Are Discriminatory Corporate Policies or Practices Permissible?

A number of banks have lending practices that openly deny credit to applicants based on their immigration status or citizenship without investigation into an applicant's individual circumstances.

One lender, Wells Fargo & Co., is currently facing a federal lawsuit for its lending and credit policies brought by Outten & Golden on behalf of six individuals and the California United League of Latin American Citizens. The lawsuit alleges that Wells Fargo's categorical exclusion of DACA recipients from loans and credit is impermissible discrimination under 42 U.S.C. § 1981, a federal civil rights law, and California's Unruh Civil Rights Act. The lead plaintiffs seek class action status to include all persons in the United States with DACA and similar legally protected immigration statuses who were denied credit and loans from Wells Fargo because of their lack of citizenship or because of their immigration status.

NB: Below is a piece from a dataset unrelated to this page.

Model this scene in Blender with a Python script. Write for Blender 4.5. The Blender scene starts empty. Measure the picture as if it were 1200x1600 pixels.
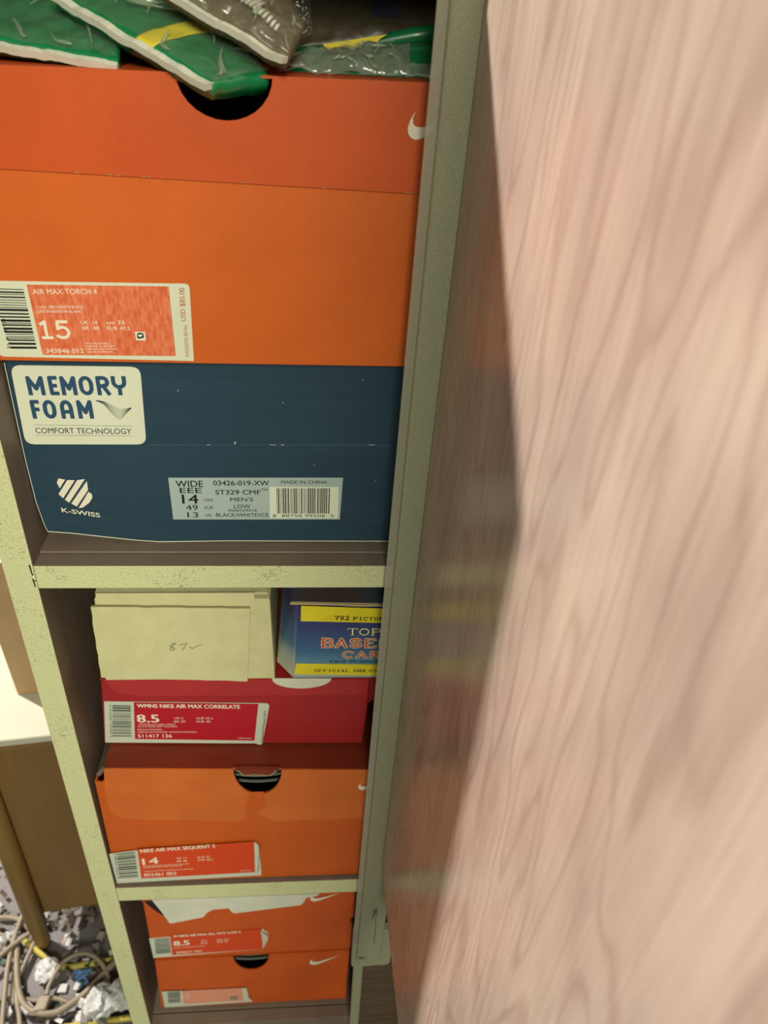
import bpy, bmesh, math, random
from mathutils import Vector, Matrix, noise
from mathutils.geometry import tessellate_polygon

SC = bpy.context.scene
COL = SC.collection
random.seed(4)
# ------------------------------------------------------------------ camera (origin = lens, metres)
cam_d = bpy.data.cameras.new('camera'); cam = bpy.data.objects.new('camera', cam_d); COL.objects.link(cam)
cam_d.sensor_fit = 'VERTICAL'; cam_d.sensor_height = 36.0; cam_d.lens = 27.0
cam_d.clip_start = 0.01
R_ = Vector((0.99585521, -0.07139109, 0.0563534))       # image right in world
D_ = Vector((0.00604007, -0.56631247, -0.8241685))      # image down
F_ = Vector((0.09075192, 0.82109287, -0.56353401))      # view direction
m3 = Matrix((R_, -D_, -F_)).transposed()
cam.matrix_world = m3.to_4x4()
cam_d.dof.use_dof = True; cam_d.dof.focus_distance = 0.50; cam_d.dof.aperture_fstop = 10.0
SC.camera = cam
# ------------------------------------------------------------------ light
SC.view_settings.view_transform = 'Standard'; SC.view_settings.look = 'None'
SC.view_settings.exposure = 0.0; SC.view_settings.gamma = 1.0; SC.view_settings.use_curve_mapping = False
wd = bpy.data.worlds.new('room_light'); SC.world = wd; wd.use_nodes = True
wd.node_tree.nodes['Background'].inputs[0].default_value = (1.0, 0.90, 0.74, 1)
wd.node_tree.nodes['Background'].inputs[1].default_value = 0.05
def lamp(name, kind, loc, power, color, size, target=None):
    d = bpy.data.lights.new(name, kind); d.energy = power; d.color = color
    if kind == 'AREA': d.shape = 'DISK'; d.size = size
    else: d.shadow_soft_size = size
    o = bpy.data.objects.new(name, d); COL.objects.link(o); o.location = loc
    if target is not None:
        o.rotation_euler = (Vector(target) - Vector(loc)).to_track_quat('-Z', 'Y').to_euler()
    return o
lamp('room_lamp', 'POINT', (-1.93, 1.584, 1.073), 610, (1.0, 0.93, 0.86), 0.05)
lamp('front_fill', 'AREA', (0.24, -2.1, 1.05), 72, (0.96, 1.0, 0.82), 0.9, (-0.1, 0.42, -0.4))  # added soft fill to brighten the shelf fronts, no fixture there

# ------------------------------------------------------------------ materials
def lin(c):
    r = []
    for v in c:
        v = v / 255.0
        r.append(v / 12.92 if v <= 0.04045 else ((v + 0.055) / 1.055) ** 2.4)
    return (r[0], r[1], r[2], 1.0)
MATS = {}
def new_mat(name):
    m = bpy.data.materials.new(name); m.use_nodes = True
    nt = m.node_tree; MATS[name] = m
    return m, nt, nt.nodes, nt.links, nt.nodes['Principled BSDF']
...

The American Dream - Deferred or Denied?

Unsettled questions exist as to whether an applicant's citizenship or immigration status - for example, status under the DACA program - may be used to determine his or her eligibility for credit, and, if so, under what circumstances. So far, courts have unanimously found plausible civil rights claims where a lender-or employer-categorically denied or rejected applicants because of their immigration status. To what degree, however, immigration status might be permitted to play some role in credit decisions is uncertain.

Pending litigation could result in a decision that it is permissible to consider an individual's immigration status in loan applications, possibly as part of an objective evaluation of the overall reasonableness of extending credit. Alternatively, a court may find that it is entirely impermissible to consider an individual's status at all under federal civil rights law.

The ultimate result will impact an enormous number of DACA recipients and other non-citizens' access to higher education and credit. We will continue to monitor developments surrounding this and related issues and report back as events unfold.